Thursday, March 6, 2008

Ambac to Sell Half the Company, Bet May Not Pay Off

(Bloomberg) -- Ambac Financial Group Inc., the bond insurer seeking capital to salvage its AAA credit rating, will sell half the company in a bet some investors say won't pay off.

Ambac said yesterday it plans to issue $1 billion of common stock, more than doubling the number of shares outstanding. The New York-based company will also offer $500 million of units that convert to shares in 2011.

Investors had anticipated Ambac would be bailed out by banks, which would backstop a capital raising of as much as $3 billion, enough to overcome record losses on subprime-mortgage debt. Instead, the company announced it would raise half that amount in a transaction that would dilute existing shareholders, sending Ambac down 19 percent in New York Stock Exchange trading.

``The new offering is highly diluting to existing shareholders,'' Jim Ryan, an insurance analyst at Morningstar Inc. said in an interview with Bloomberg Television. ``The market was looking for a backstop, to say the least.''

The sale of common stock, managed by Credit Suisse Group, Citigroup Inc., Bank of America Corp. and UBS AG, is scheduled for tonight, according to data compiled by Bloomberg.

Ambac fell 26 cents to $8.44 in early New York Stock Exchange composite trading. The shares have tumbled 90 percent in the past year, reducing the company's market value to $884 million.

Abandoned Plan

By proposing a sale of common shares, Ambac is reverting to a plan it abandoned in mid-January. The company announced a $1 billion sale Jan. 16, sparking a 70 percent plunge in its stock, and canceled the offering Jan. 18.

Ambac cut its dividend to 1 cent from 21 cents a share and said it will suspend writing guarantees on debt, including mortgage-backed bonds. The combined plans will probably bolster capital enough for an AAA rating, Moody's and S&P said yesterday.

Stock investors were ``expecting something different in terms of some type of a more orchestrated event that looked less like a conventional offering of common stock and more like a carefully crafted infusion from business partners,'' said Colin Glinsman, who oversees about $25 billion as chief investment officer at Oppenheimer Capital in New York.

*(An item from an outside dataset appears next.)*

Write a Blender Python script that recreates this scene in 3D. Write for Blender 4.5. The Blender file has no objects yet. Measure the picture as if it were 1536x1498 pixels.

Credit-default swaps tied to Ambac's AAA rated insurance unit rose 38 basis points to 513 basis points from 475 basis points before the announcement, according to CMA Datavision in London. A basis point on a credit-default swap contract protecting $10 million of debt from default for five years is equivalent to $1,000 a year.

CDO Losses

Credit-default swaps are financial instruments based on bonds and loans that are used to speculate on a company's ability to repay debt. They pay the buyer face value in exchange for the underlying securities or the cash equivalent should a borrower fail to adhere to its debt agreements. A rise indicates deterioration in the perception of credit quality; a decline, the opposite.

Ambac, its larger competitor MBIA Inc., and the rest of the industry stumbled after expanding beyond municipal insurance to guarantees on collateralized debt obligations that have since tumbled in value. Bond insurers with AAA ratings have guaranteed $2.4 trillion of debt.

The loss of Ambac's top rating would cast doubt on $556 billion of municipal and asset-backed securities insured by the company, forcing some investors to sell the debt and others to reduce their holdings.

Ambac, which pioneered municipal bond insurance in 1971, and the rest of the industry are reeling from their expansion into CDOs, which package pools of securities then split them into pieces with different ratings.